Evidence trail to keep with the return
- Tonnage tax election or group election evidence.
- Ship lists, days, tonnage, and qualifying activity support.
- Training commitment and chartering-in limit review notes.
- Bridge from relevant shipping profits to the CT600 computation.
- Reviewer sign-off on any offshore training allowance treatment.
Review checklist before filing
- Confirm the company operates ships and is within a tonnage tax election.
- Check whether the case is a standalone company or group election case.
- Review training commitment, chartering-in limit, and offshore activity answers.
- Trace tonnage tax profits to the main CT600 amount.
- Document why CT600F is included, or why a shipping-related case does not need it.
- Keep the ship-level and election evidence with the Corporation Tax working papers.
FAQ
Is CT600F needed for every shipping company?
No. HMRC's CT600F guidance is for companies that operate ships and are party to a tonnage tax election. Other shipping or marine activity may need Corporation Tax analysis without CT600F.
Does CT600F affect the main CT600?
Yes. CT600F includes tonnage tax profit information that should agree with the relevant main CT600 boxes and the company's Corporation Tax computation.
Why does CT600F matter for accounting practices?

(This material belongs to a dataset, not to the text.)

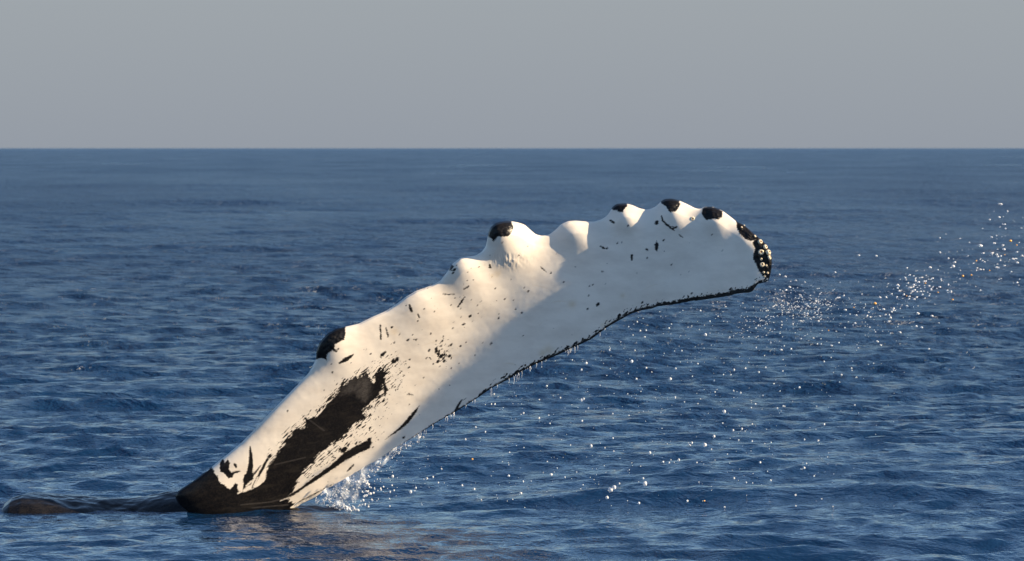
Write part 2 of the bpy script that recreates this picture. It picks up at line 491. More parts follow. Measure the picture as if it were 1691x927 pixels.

Tonnage tax cases are rare for many practices, but they are high consequence when they arise. A structured review reduces the risk of missing election, group, shipping-profit, or supporting-evidence points.
Useful HMRC references
- HMRC guidance: completing the CT600F page for tonnage tax
- HMRC form page: Corporation Tax tonnage tax CT600F
- GOV.UK Corporation Tax forms collection
- HMRC Company Tax Return guide
This guide is general product and filing workflow information, not tax advice. Check the current HMRC guidance and the company's shipping and election facts before filing.